In individual games United were still a match for anyone but the transition of these younger players meant patience was needed while they ironed out the inconsistency.
Keane was absent for another of those inconsistent moments – in September 2005, he broke a bone in his foot in a draw at Liverpool and was forced to miss a couple of months. As he recovered, he was still required to do club duties as was tasked with the punditry job for MUTV after a 4-1 loss to Middlesbrough. Keane was predictably scathing – United did not air the tape as Keane had been critical of some of the younger players.
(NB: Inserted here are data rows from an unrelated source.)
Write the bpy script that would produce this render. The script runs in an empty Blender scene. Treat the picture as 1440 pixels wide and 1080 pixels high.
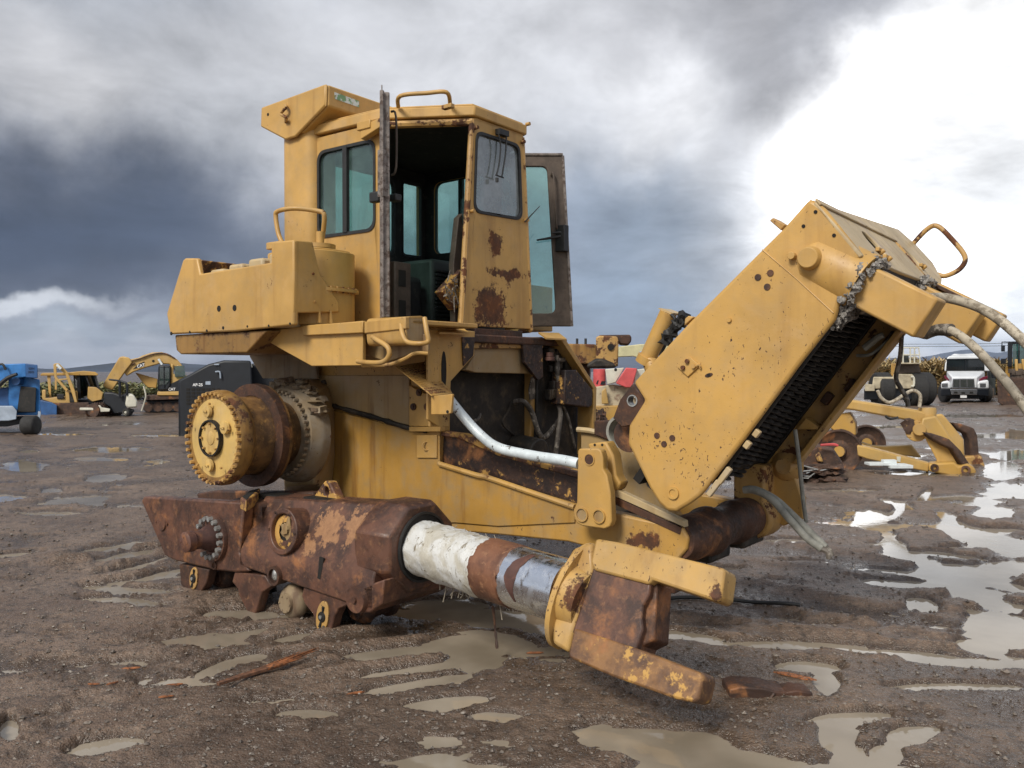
import bpy, math, random
import numpy as np
from mathutils import Vector, Matrix, noise as mnoise
from mathutils.geometry import tessellate_polygon
random.seed(7); rng = np.random.default_rng(11)
sc = bpy.context.scene; COL = sc.collection
PI = math.pi; R = math.radians
# ---------------------------------------------------------------- camera
FPX = 1180.0; CAMH = 1.6; TH = math.atan(18/FPX)
cd = bpy.data.cameras.new('camera'); cam = bpy.data.objects.new('camera', cd); COL.objects.link(cam)
cam.location = (0, 0, CAMH); cam.rotation_euler = (PI/2-TH, 0, 0)
cd.sensor_width = 36; cd.lens = 36*FPX/1440; cd.clip_start = .05; cd.clip_end = 20000
sc.camera = cam
sc.view_settings.view_transform = 'Standard'; sc.view_settings.look = 'None'
sc.view_settings.exposure = .16; sc.view_settings.gamma = 1
def ray(px, py):
    x = (px-720)/FPX; y = (540-py)/FPX
    return Vector((x, math.cos(TH)+y*math.sin(TH), -math.sin(TH)+y*math.cos(TH)))
# machine frame: a forward, b across, z up
O = Vector((-1.15, 5.13, 0)); YAW = -R(37.8)
Fv = Vector((math.cos(YAW), math.sin(YAW), 0)); Rv = Vector((-math.sin(YAW), math.cos(YAW), 0))
CO = Vector((-O.dot(Fv), -O.dot(Rv), CAMH))
def lray(px, py):
    d = ray(px, py); return Vector((d.dot(Fv), d.dot(Rv), d.z))
def PP(px, py, P0, n):
    d = lray(px, py); n = Vector(n); t = (Vector(P0)-CO).dot(n)/d.dot(n); return CO+d*t
def PB(px, py, b): return PP(px, py, (0, b, 0), (0, 1, 0))
def PA(px, py, a): return PP(px, py, (a, 0, 0), (1, 0, 0))
def PZ(px, py, z): return PP(px, py, (0, 0, z), (0, 0, 1))
def G(px, py, d):
    r = ray(px, py); t = d/r.y; return Vector((r.x*t, d, CAMH+r.z*t))
def GZ(px, py, z=0.0):
    r = ray(px, py); t = (z-CAMH)/r.z; return Vector((r.x*t, r.y*t, z))
# ---------------------------------------------------------------- materials
def newmat(name):
    m = bpy.data.materials.new(name); m.use_nodes = True
    nt = m.node_tree; nt.nodes.clear()
    out = nt.nodes.new('ShaderNodeOutputMaterial'); bs = nt.nodes.new('ShaderNodeBsdfPrincipled')
    nt.links.new(bs.outputs[0], out.inputs[0]); return m, nt, bs, out
def nd(nt, t, **k):
    n = nt.nodes.new('ShaderNode'+t)
    for a, v in k.items(): setattr(n, a, v)
    return n
def mixc(nt, fac, a, b, mode='MIX'):
    n = nt.nodes.new('ShaderNodeMix'); n.data_type = 'RGBA'; n.blend_type = mode
    for s, v in ((n.inputs['Factor'], fac), (n.inputs['A'], a), (n.inputs['B'], b)):
        sock = [i for i in n.inputs if i.name == s.name and i.type == ('VALUE' if s.name == 'Factor' else 'RGBA')][0]
        if isinstance(v, bpy.types.NodeSocket): nt.links.new(v, sock)
        elif isinstance(v, (int, float)): sock.default_value = v
        else: sock.default_value = (*v[:3], 1)
    return [o for o in n.outputs if o.type == 'RGBA'][0]
def math_(nt, op, a, b=0.0, c=None, clamp=False):
    n = nd(nt, 'Math', operation=op, use_clamp=clamp)
    for i, v in enumerate((a, b) if c is None else (a, b, c)):
        if isinstance(v, bpy.types.NodeSocket): nt.links.new(v, n.inputs[i])
        else: n.inputs[i].default_value = v
    return n.outputs[0]
def ramp(nt, v, lo, hi, a=0.0, b=1.0, smooth=True):
    n = nd(nt, 'MapRange', interpolation_type='SMOOTHSTEP' if smooth else 'LINEAR')
    if isinstance(v, bpy.types.NodeSocket): nt.links.new(v, n.inputs[0])
    n.inputs[1].default_value = lo; n.inputs[2].default_value = hi
    n.inputs[3].default_value = a; n.inputs[4].default_value = b
    return n.outputs[0]
def nz(nt, vec, scale, detail=5, rough=.55, dist=0.0, sc3=None):
    if sc3:
        mp = nd(nt, 'Mapping'); mp.inputs['Scale'].default_value = sc3; nt.links.new(vec, mp.inputs[0]); vec = mp.outputs[0]
    n = nd(nt, 'TexNoise'); n.inputs['Scale'].default_value = scale; n.inputs['Detail'].default_value = detail
    n.inputs['Roughness'].default_value = rough; n.inputs['Distortion'].default_value = dist
    nt.links.new(vec, n.inputs['Vector']); return n.outputs[0]
def bump(nt, bs, h, strength=.3, dist=.01):
    b = nd(nt, 'Bump'); b.inputs['Strength'].default_value = strength; b.inputs['Distance'].default_value = dist
    nt.links.new(h, b.inputs['Height']); nt.links.new(b.outputs[0], bs.inputs['Normal'])
RUST = [(.055, .025, .014), (.13, .048, .018), (.26, .10, .03)]
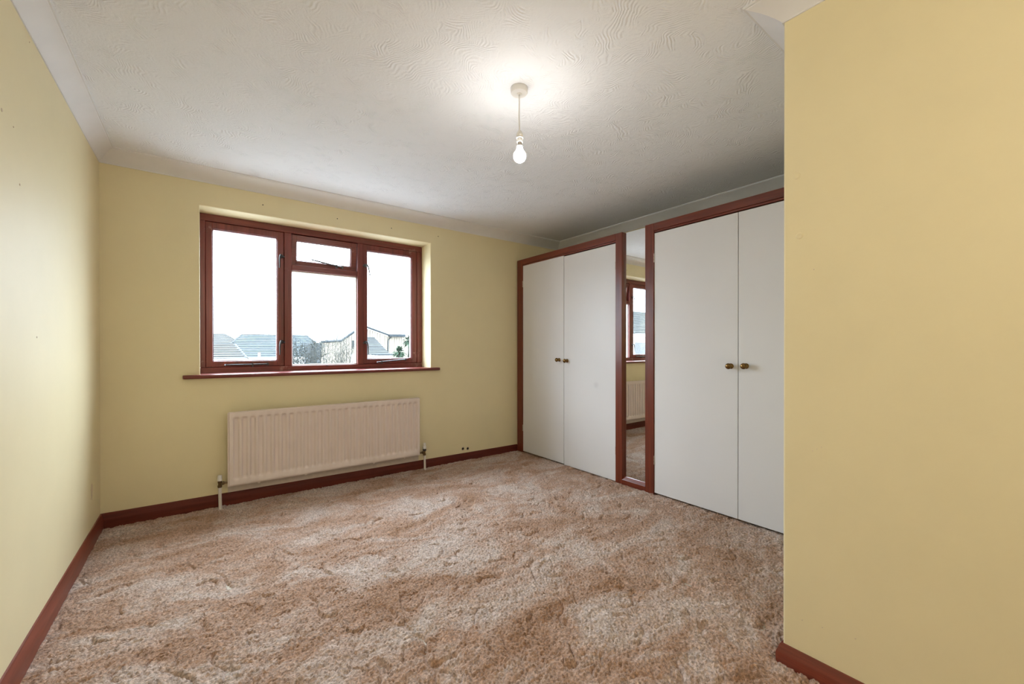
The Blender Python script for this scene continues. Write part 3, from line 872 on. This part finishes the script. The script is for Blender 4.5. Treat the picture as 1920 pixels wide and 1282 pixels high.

This was a different era of football already, perhaps not quite as equipped to deal with Keane’s blunt honesty as his team-mates five years earlier, although according to most parties they seemed to handle it well when the tape was shown.
“Look, lads. Have any of you got a problem?’ They were all, ‘No, no, no,’” Keane said. “I’d said something about my wife tackling better than him, for one of the goals. But I could tell from his expression that he was fine with it; Fletch knew my form. The mood was still good between me and the players. But Carlos and the manager were in the background, steam coming out their ears.”
Wayne Rooney, in his Sunday Times column, agreed. “I’ve watched the video and there’s nothing wrong with it at all,” he said in 2020. “He said that players can’t pass the ball ten yards and they’re playing for Manchester United and it’s not good enough. Well, he’s right.”
It should be said that Rooney, like Keane, had a fall-out with Ferguson – Keane’s a little more spectacular, as he apparently criticised the manager for his involvement with the horse-racing controversy that had tied into the takeover of the club, and had also had confrontations with the assistant manager Carlos Queiroz.
The moment, and the tape, caused Ferguson to effectively sack Keane in November 2005, a few months before the end of his contract.
The relationship did not initially seem sour – Keane went to Celtic and had a testimonial at United a few months later, and when he became manager of Sunderland, he worked with Ferguson to get a number of former players from the club.
But both then released second autobiographies in 2013 and 2014, in which the warmth and respect of the first versions had almost completely disappeared. The relationship is still said to be acrimonious, which is a shame, as there was no player who represented the manager more perfectly than Roy Keane.
The first version of Roy Keane became the best midfielder in the country. The second became the best of his generation and cemented his place as the all-time best Premier League midfielder.
The third influenced the next generation, setting the minimum standard that the likes of Fletcher, Rooney and Ronaldo all personified in Ferguson’s last great team. Without Keane, that attitude would not have been so dominant, that is for sure.
Like Eric Cantona before him, Keane inspired the present and the future, extending an influence far beyond his own 470 appearances (which places him at number 12 on the all-time list).
He was that rare example of a player greater than the sum of his talents – a player who would grace any team in United history and improve it.